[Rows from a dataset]
......
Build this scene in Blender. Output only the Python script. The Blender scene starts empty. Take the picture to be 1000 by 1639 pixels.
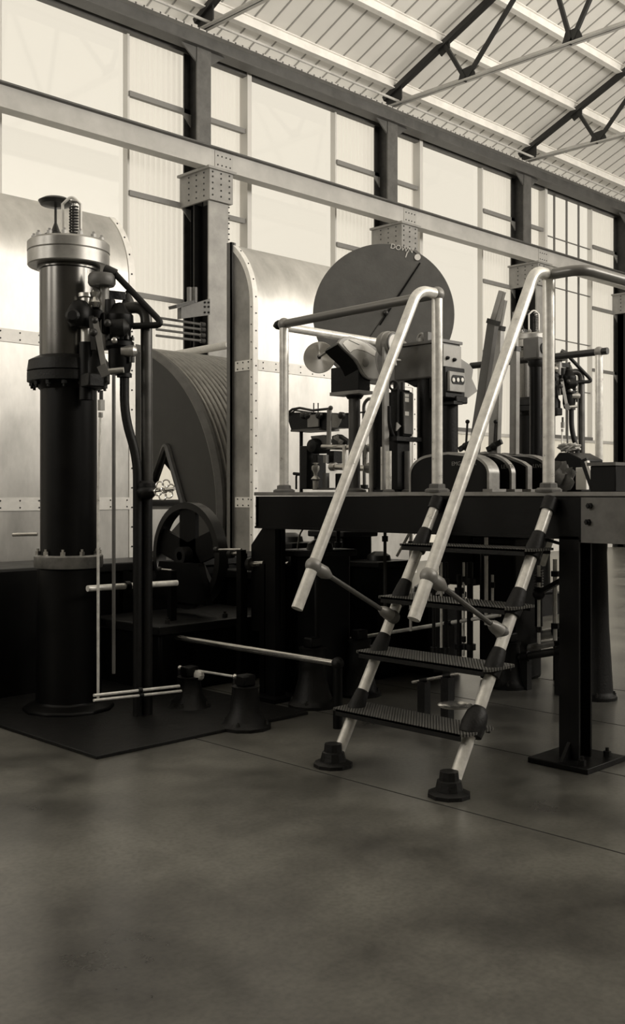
import bpy, bmesh, math, random
from mathutils import Vector, Matrix
random.seed(7)
V = Vector
S = bpy.context.scene
COL = S.collection
# ------------------------------------------------------------------ camera
F, CX, CY, EYE = 1645.0, 500.0, 790.0, 1.45
cam_d = bpy.data.cameras.new('camera')
cam = bpy.data.objects.new('camera', cam_d); COL.objects.link(cam)
cam_d.sensor_fit = 'VERTICAL'; cam_d.sensor_height = 36.0
cam_d.lens = 36.0 * F / 1639.0
cam_d.shift_y = (CY - 819.5) / 1639.0
cam.location = (0, 0, EYE)
cam.rotation_euler = (math.pi/2, 0, -math.pi/4)
cam_d.clip_end = 200
S.camera = cam
# ------------------------------------------------------------------ light
SKY = (0.95, 0.875, 0.745)
W = bpy.data.worlds.new('overcast_sky'); S.world = W; W.use_nodes = True
bg = W.node_tree.nodes['Background']
bg.inputs[0].default_value = (*SKY, 1); bg.inputs[1].default_value = 1.0

def area(name, loc, rot, sx, sy, power, col=(1, .94, .85)):
    d = bpy.data.lights.new(name, 'AREA'); d.shape = 'RECTANGLE'
    d.size = sx; d.size_y = sy; d.energy = power; d.color = col
    o = bpy.data.objects.new(name, d); COL.objects.link(o)
    o.location = loc; o.rotation_euler = rot
    return o
# daylight through the tall windows of the opposite side wall and the end wall behind the camera
for x, pw in ((7.0, 640), (12.0, 900), (17.0, 900), (22.0, 850)):
    area('window_daylight', (x, -4.30, 6.4), (math.radians(128), 0, 0), 3.0, 4.6, pw)
for i, y in enumerate((6.0, 11.0)):
    area('end_window_daylight', (-7.75, y, 6.6), (math.radians(128), 0, -math.pi/2), 2.4, 4.2, 300)
S.view_settings.view_transform = 'Standard'; S.view_settings.look = 'None'
S.view_settings.exposure = 0.0; S.view_settings.gamma = 1.0
S.view_settings.use_curve_mapping = False
S.cycles.use_denoising = True
S.cycles.max_bounces = 8
S.cycles.sample_clamp_indirect = 4.0

# ------------------------------------------------------------------ placement maths
def ratio(px): return (px - CX) / F
def mk(X, Y, py):
    D = (X + Y) / math.sqrt(2)
    return V((X, Y, EYE + (CY - py) / F * D))
def pX(px, py, X): r = ratio(px); return mk(X, X*(1-r)/(1+r), py)
def pY(px, py, Y): r = ratio(px); return mk(Y*(1+r)/(1-r), Y, py)
def pD(px, py, D):
    R = ratio(px)*D
    return mk((D+R)/math.sqrt(2), (D-R)/math.sqrt(2), py)

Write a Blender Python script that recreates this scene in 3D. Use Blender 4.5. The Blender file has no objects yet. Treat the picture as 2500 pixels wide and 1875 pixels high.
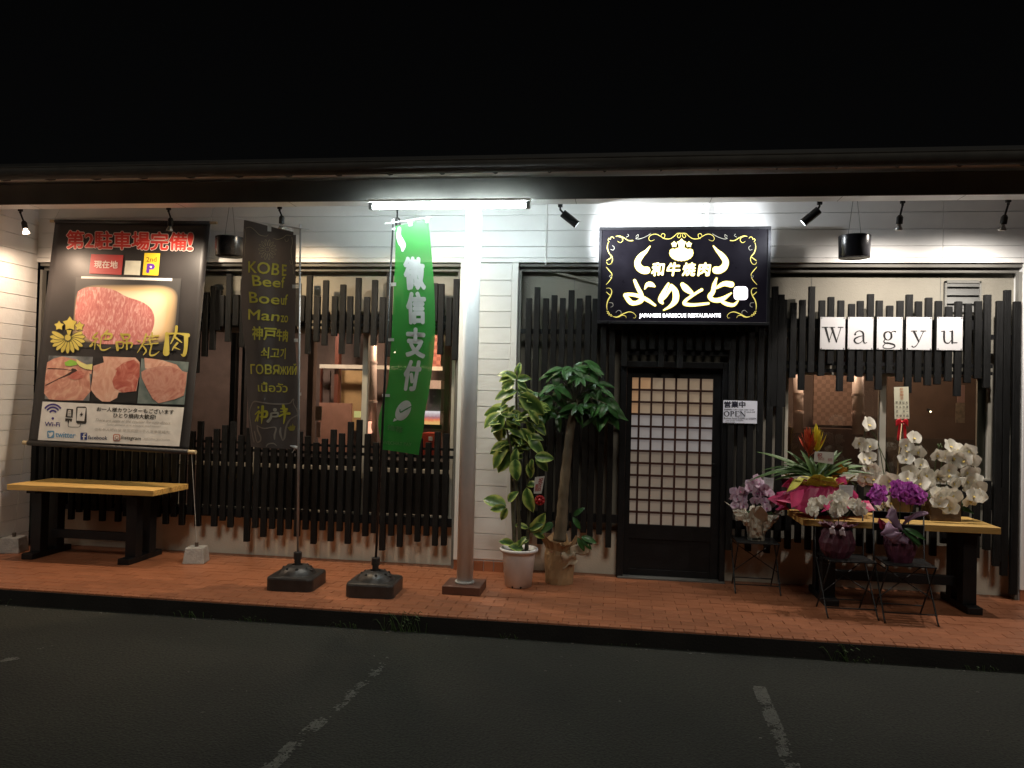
import bpy, bmesh, math, random
from mathutils import Vector, Matrix, noise
random.seed(7)
S = bpy.context.scene
C = S.collection
# ------------------------------------------------------------------ camera
CAM = Vector((0.0, -7.4884, 1.7083)); YAW, PIT, ROL, FPX = -0.1359, 0.0164, 0.0244, 1889.5
f_ = Vector((math.sin(YAW)*math.cos(PIT), math.cos(YAW)*math.cos(PIT), math.sin(PIT)))
r_ = Vector((math.cos(YAW), -math.sin(YAW), 0)); u_ = r_.cross(f_)
r2 = r_*math.cos(ROL)+u_*math.sin(ROL); u2 = -r_*math.sin(ROL)+u_*math.cos(ROL)
cd = bpy.data.cameras.new('camera'); cam = bpy.data.objects.new('camera', cd); C.objects.link(cam)
M3 = Matrix((r2, u2, -f_)).transposed()
cam.matrix_world = Matrix.Translation(CAM) @ M3.to_4x4()
cd.sensor_width = 36; cd.lens = 36*FPX/2500; cd.clip_end = 500; cd.clip_start = .05
S.camera = cam
# ------------------------------------------------------------------ night sky, exposure
w = bpy.data.worlds.new('World'); S.world = w; w.use_nodes = True
nt = w.node_tree; bg = nt.nodes['Background']
sk = nt.nodes.new('ShaderNodeTexSky'); sk.sky_type = 'NISHITA'; sk.sun_disc = False
sk.sun_elevation = math.radians(42); sk.sun_rotation = math.radians(171)
hs = nt.nodes.new('ShaderNodeHueSaturation'); hs.inputs['Saturation'].default_value = .12
nt.links.new(sk.outputs[0], hs.inputs['Color'])
nt.links.new(hs.outputs[0], bg.inputs['Color']); bg.inputs['Strength'].default_value = .00035
S.view_settings.view_transform = 'Standard'; S.view_settings.look = 'None'
S.view_settings.exposure = 0; S.view_settings.gamma = 1; S.view_settings.use_curve_mapping = False
S.cycles.max_bounces = 7; S.cycles.diffuse_bounces = 4; S.cycles.glossy_bounces = 3
S.cycles.transparent_max_bounces = 12; S.cycles.sample_clamp_indirect = 4; S.cycles.caustics_reflective = False
sl = bpy.data.lights.new('sun', 'SUN'); sl.energy = .50; sl.angle = math.radians(14); sl.color = (1, .93, .80)   # dim glow from the street behind the camera
so = bpy.data.objects.new('sun', sl); C.objects.link(so); so.rotation_euler = Vector((-.16, 1, -.92)).to_track_quat('-Z', 'Y').to_euler()
REC = .163     # depth of the recess behind the white boarding

def ray(x, y): return f_ + r2*((x-1250)/FPX) - u2*((y-937.5)/FPX)
def at(x, y, Y=0.0):
    d = ray(x, y); return CAM + d*((Y-CAM.y)/d.y)
def atz(x, y, Z=0.0):
    d = ray(x, y); return CAM + d*((Z-CAM.z)/d.z)
def onplane(x, y, p, n):
    d = ray(x, y); return CAM + d*((p-CAM).dot(n)/d.dot(n))
# ------------------------------------------------------------------ materials
MATS = {}
def mat(name, col, rough=.6, metal=0.0, var=.12, nscale=8.0, bump=.0, bscale=60.0, spec=.5, emit=None, estr=0, col2=None, stretch=None, sheen=0, trans=0):
    if name in MATS: return MATS[name]
    m = bpy.data.materials.new(name); m.use_nodes = True; MATS[name] = m
    t = m.node_tree; b = t.nodes['Principled BSDF']; L = t.links.new
    tc = t.nodes.new('ShaderNodeTexCoord'); mp = t.nodes.new('ShaderNodeMapping')
    L(tc.outputs['Object'], mp.inputs['Vector'])
    if stretch: mp.inputs['Scale'].default_value = stretch
    n = t.nodes.new('ShaderNodeTexNoise'); n.inputs['Scale'].default_value = nscale; n.inputs['Detail'].default_value = 5
    L(mp.outputs[0], n.inputs['Vector'])
    rp = t.nodes.new('ShaderNodeValToRGB'); rp.color_ramp.elements[0].position = .3; rp.color_ramp.elements[1].position = .7
    c2 = col2 or tuple(min(1, c*(1+var)) for c in col); c1 = tuple(c*(1-var) for c in col)
    rp.color_ramp.elements[0].color = (*c1, 1); rp.color_ramp.elements[1].color = (*c2, 1)
    oi = t.nodes.new('ShaderNodeObjectInfo'); hv = t.nodes.new('ShaderNodeHueSaturation')
    mr = t.nodes.new('ShaderNodeMapRange'); mr.inputs[3].default_value = 1-var*.7; mr.inputs[4].default_value = 1+var*.7
    L(oi.outputs['Random'], mr.inputs[0]); L(mr.outputs[0], hv.inputs['Value'])
    L(n.outputs['Fac'], rp.inputs['Fac']); L(rp.outputs[0], hv.inputs['Color']); L(hv.outputs[0], b.inputs['Base Color'])
    r = t.nodes.new('ShaderNodeMapRange'); r.inputs[3].default_value = max(.02, rough-.08); r.inputs[4].default_value = min(1, rough+.08)
    L(n.outputs['Fac'], r.inputs[0]); L(r.outputs[0], b.inputs['Roughness'])
    b.inputs['Metallic'].default_value = metal; b.inputs['Specular IOR Level'].default_value = spec
    if sheen: b.inputs['Sheen Weight'].default_value = sheen
    if trans: b.inputs['Transmission Weight'].default_value = trans
    if bump:
        n2 = t.nodes.new('ShaderNodeTexNoise'); n2.inputs['Scale'].default_value = bscale; n2.inputs['Detail'].default_value = 4
        L(mp.outputs[0], n2.inputs['Vector']); bp = t.nodes.new('ShaderNodeBump'); bp.inputs['Strength'].default_value = bump
        bp.inputs['Distance'].default_value = .01; L(n2.outputs['Fac'], bp.inputs['Height']); L(bp.outputs[0], b.inputs['Normal'])
    if emit: b.inputs['Emission Color'].default_value = (*emit, 1); b.inputs['Emission Strength'].default_value = estr
    return m
def translucent(m, f=.35):
    t = m.node_tree; b = t.nodes['Principled BSDF']; out = t.nodes['Material Output']
    tr = t.nodes.new('ShaderNodeBsdfTranslucent'); mx = t.nodes.new('ShaderNodeMixShader'); mx.inputs[0].default_value = f
    src = b.inputs['Base Color'].links[0].from_socket
    t.links.new(src, tr.inputs['Color']); t.links.new(b.outputs[0], mx.inputs[1]); t.links.new(tr.outputs[0], mx.inputs[2])
    t.links.new(mx.outputs[0], out.inputs['Surface']); return m
def sheer(m, f=.2):
    t = m.node_tree; out = t.nodes['Material Output']; src = out.inputs['Surface'].links[0].from_socket
    tr = t.nodes.new('ShaderNodeBsdfTransparent'); mx = t.nodes.new('ShaderNodeMixShader'); mx.inputs[0].default_value = f
    t.links.new(src, mx.inputs[1]); t.links.new(tr.outputs[0], mx.inputs[2]); t.links.new(mx.outputs[0], out.inputs['Surface']); return m
WHITE = mat('white_painted_board', (.80, .80, .79), .38, var=.05, nscale=3, bump=.15, bscale=25)
WTRIM = mat('white_trim_paint', (.80, .80, .78), .35, var=.04, nscale=5, bump=.08)
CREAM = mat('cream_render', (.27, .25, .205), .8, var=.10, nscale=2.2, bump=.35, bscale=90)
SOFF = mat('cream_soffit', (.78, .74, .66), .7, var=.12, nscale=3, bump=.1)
BEAM = mat('brown_painted_steel', (.16, .155, .14), .8, var=.2, nscale=3, bump=.1)
GUT = mat('dark_gutter', (.07, .066, .06), .85, var=.15, spec=.15)
SLAT = mat('black_stained_timber', (.0075, .0075, .0075), .62, var=.5, nscale=6, bump=.5, bscale=40, stretch=(9, 9, .8), spec=.22)
BLACKW = mat('black_lacquered_wood', (.007, .007, .008), .5, var=.3, nscale=8, bump=.2, spec=.3)
TILE = mat('terracotta_tile', (.33, .125, .060), .42, var=.16, nscale=2.2, bump=.15, bscale=120)
GROUT = mat('grey_grout', (.19, .08, .045), .85, var=.2, nscale=20)
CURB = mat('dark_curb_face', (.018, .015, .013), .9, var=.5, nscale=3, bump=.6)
POLE = mat('grey_painted_post', (.80, .82, .82), .5, var=.06, nscale=4, bump=.06)
BLK = mat('black_metal', (.006, .006, .0065), .42, metal=.2, var=.2)
BLKP = mat('black_plastic', (.032, .029, .027), .42, var=.25, nscale=15, bump=.15)
ALU = mat('beige_aluminium', (.50, .47, .40), .4, metal=.2, var=.06)
STEEL = mat('stainless_duct', (.80, .64, .58), .4, metal=.25, var=.1)
YWOOD = mat('yellow_pine', (.62, .385, .115), .55, var=.28, nscale=5, bump=.3, bscale=30, stretch=(.6, 8, 8))
CONC = mat('grey_concrete', (.38, .37, .35), .9, var=.18, nscale=14, bump=.6)
WPLAS = mat('white_plastic', (.72, .72, .73), .35, var=.04)
# glass: mostly clear with a fresnel reflection
def glass_mat():
    m = bpy.data.materials.new('window_glass'); m.use_nodes = True; t = m.node_tree; t.nodes.clear()
    o = t.nodes.new('ShaderNodeOutputMaterial'); g = t.nodes.new('ShaderNodeBsdfGlossy'); g.inputs['Roughness'].default_value = .02
    n = t.nodes.new('ShaderNodeTexNoise'); n.inputs['Scale'].default_value = 1.5
    bp = t.nodes.new('ShaderNodeBump'); bp.inputs['Strength'].default_value = .02; t.links.new(n.outputs[0], bp.inputs['Height']); t.links.new(bp.outputs[0], g.inputs['Normal'])
    tr = t.nodes.new('ShaderNodeBsdfTransparent'); tr.inputs['Color'].default_value = (.88, .9, .88, 1)
    fr = t.nodes.new('ShaderNodeFresnel'); fr.inputs['IOR'].default_value = 1.5; mx = t.nodes.new('ShaderNodeMixShader')
    t.links.new(fr.outputs[0], mx.inputs[0]); t.links.new(tr.outputs[0], mx.inputs[1]); t.links.new(g.outputs[0], mx.inputs[2]); t.links.new(mx.outputs[0], o.inputs[0]); return m
GLASS = glass_mat()
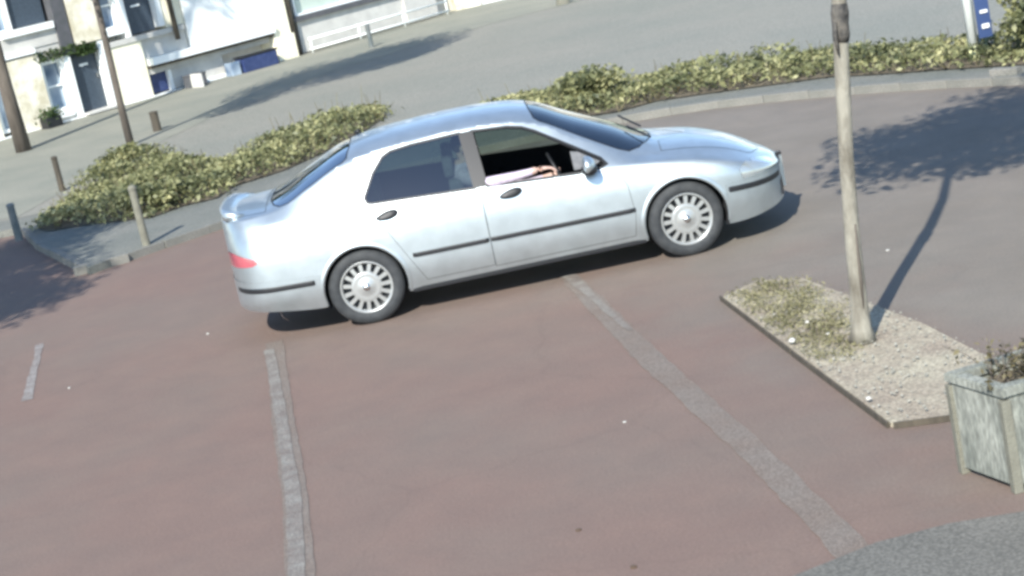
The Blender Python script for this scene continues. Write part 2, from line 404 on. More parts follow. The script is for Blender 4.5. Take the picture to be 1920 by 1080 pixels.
# pebbles and crumbs on the grit
bm = bmesh.new()
k = 0
while k < 420:
    x, y = random.uniform(2.7, 3.9), random.uniform(-6.1, -2.3)
    if not inpoly(x, y, BED) or (x < 3.25 and y > -4.5 and random.random() < .8): continue
    r_ = random.choice((.004, .005, .007, .010)); k += 1
    bmesh.ops.create_icosphere(bm, subdivisions=1, radius=r_, matrix=Matrix.Translation((x, y, .044+r_*.3)) @ Matrix.Diagonal((1, 1.3, .6, 1)))
tag(bm_obj('pebbles', bm, MT['cement'], recalc=False), kind='stuff', label='pale grit stones scattered over the tree bed')
for i, (x, y, s, lab) in enumerate([(2.88, -4.12, .05, 'largest white stone chip on the edging left of the tree'), (3.03, -5.62, .035, 'small white stone chip on the edging near the bed tip'),
                               (3.12, -4.13, .026, 'tiny white stone chip in the grass just left of the trunk'), (3.06, -3.75, .03, 'pale flat chip in the grass above the white chips')]):
    bm = bmesh.new(); bmesh.ops.create_icosphere(bm, subdivisions=2, radius=s*.5)
    for v in bm.verts: v.co = Vector((v.co.x*random.uniform(.8, 1.2), v.co.y*random.uniform(.8, 1.2), v.co.z*.7))
    o = bm_obj('stone_chip', bm, MT['chip']); o.location = (x, y, .05+s*.15); tag(o, lab, 'stone', 'white chips round the tree bed')
for i, (x, y, s, m, lab) in enumerate([(1.65, -4.92, .024, 'chip', 'small white scrap lying on the open red tarmac'), (4.04, -2.06, .03, 'chip', 'pale scrap on the grey tarmac behind the tree'),
                                  (1.21, -6.6, .035, 'brownleaf', 'dark brown dead leaf on the tarmac near the bottom edge'), (1.43, -7.27, .04, 'brownleaf', 'brown dead leaf at the very bottom of the tarmac'),
                                  (-1.52, .1, .035, 'chip', 'pale scrap on the tarmac behind the silver car'), (-2.59, -.84, .03, 'chip', 'pale scrap on the left tarmac by the faint white line')]):
    P = [(math.cos(a)*s*.5*random.uniform(.6, 1.1), math.sin(a)*s*.5*random.uniform(.6, 1.1)) for a in np.linspace(0, 5.6, 7)]
    o = slab('litter_scrap' if m == 'chip' else 'dead_leaf', P, 0, s*.25, MT[m]); o.location = (x, y, .001); tag(o, lab, 'scrap' if m == 'chip' else 'leaf')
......
§ **Given problem**: Begin at the line that has "var=.12, nscale=3, bump=.1)"; stop after the line that has "(.19, .08, .045), .85, var=.2, nscale=20)". Copy every line in that span exactly.

§ **Expected output**:
SOFF = mat('cream_soffit', (.78, .74, .66), .7, var=.12, nscale=3, bump=.1)
BEAM = mat('brown_painted_steel', (.16, .155, .14), .8, var=.2, nscale=3, bump=.1)
GUT = mat('dark_gutter', (.07, .066, .06), .85, var=.15, spec=.15)
SLAT = mat('black_stained_timber', (.0075, .0075, .0075), .62, var=.5, nscale=6, bump=.5, bscale=40, stretch=(9, 9, .8), spec=.22)
BLACKW = mat('black_lacquered_wood', (.007, .007, .008), .5, var=.3, nscale=8, bump=.2, spec=.3)
TILE = mat('terracotta_tile', (.33, .125, .060), .42, var=.16, nscale=2.2, bump=.15, bscale=120)
GROUT = mat('grey_grout', (.19, .08, .045), .85, var=.2, nscale=20)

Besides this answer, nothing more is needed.